10 Are the dead a live audience for your miracles? Do ghosts ever join the choirs that praise you? 11 Does your love make any difference in a graveyard? Is your faithful presence noticed in the corridors of hell? 12 Are your marvelous wonders ever seen in the dark, your righteous ways noticed in the Land of No Memory? 13 I'm standing my ground, God, shouting for help, at my prayers every morning, on my knees each daybreak. 14 Why, God, do you turn a deaf ear? Why do you make yourself scarce? 15 For as long as I remember I've been hurting; I've taken the worst you can hand out, and I've had it. 16 Your wildfire anger has blazed through my life; I'm bleeding, black and blue. 17 You've attacked me fiercely from every side, raining down blows till I'm nearly dead. 18 You made lover and neighbor alike dump me; the only friend I have left is Darkness.
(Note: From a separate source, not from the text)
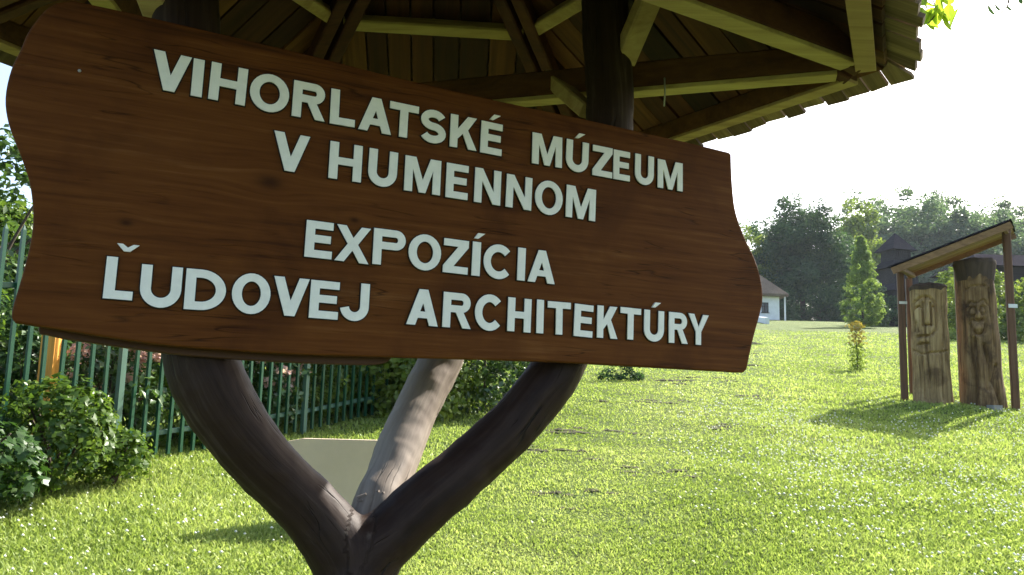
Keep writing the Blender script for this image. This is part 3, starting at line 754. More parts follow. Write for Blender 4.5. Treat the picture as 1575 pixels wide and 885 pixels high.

Matthew Henry's Commentary on Psalm 88:10-18

Commentary on Psalm 88:10-18

(Read Psalm 88:10-18)

Departed souls may declare God's faithfulness, justice, and lovingkindness; but deceased bodies can neither receive God's favours in comfort, nor return them in praise. The psalmist resolved to continue in prayer, and the more so, because deliverance did not come speedily. Though our prayers are not soon answered, yet we must not give over praying. The greater our troubles, the more earnest and serious we should be in prayer. Nothing grieves a child of God so much as losing sight of him; nor is there any thing he so much dreads as God's casting off his soul. If the sun be clouded, that darkens the earth; but if the sun should leave the earth, what a dungeon would it be! Even those designed for God's favours, may for a time suffer his terrors. See how deep those terrors wounded the psalmist. If friends are put far from us by providences, or death, we have reason to look upon it as affliction. Such was the calamitous state of a good man. But the pleas here used were peculiarly suited to Christ. And we are not to think that the holy Jesus suffered for us only at Gethsemane and on Calvary. His whole life was labour and sorrow; he was afflicted as never man was, from his youth up. He was prepared for that death of which he tasted through life. No man could share in the sufferings by which other men were to be redeemed. All forsook him, and fled. Oftentimes, blessed Jesus, do we forsake thee; but do not forsake us, O take not thy Holy Spirit from us.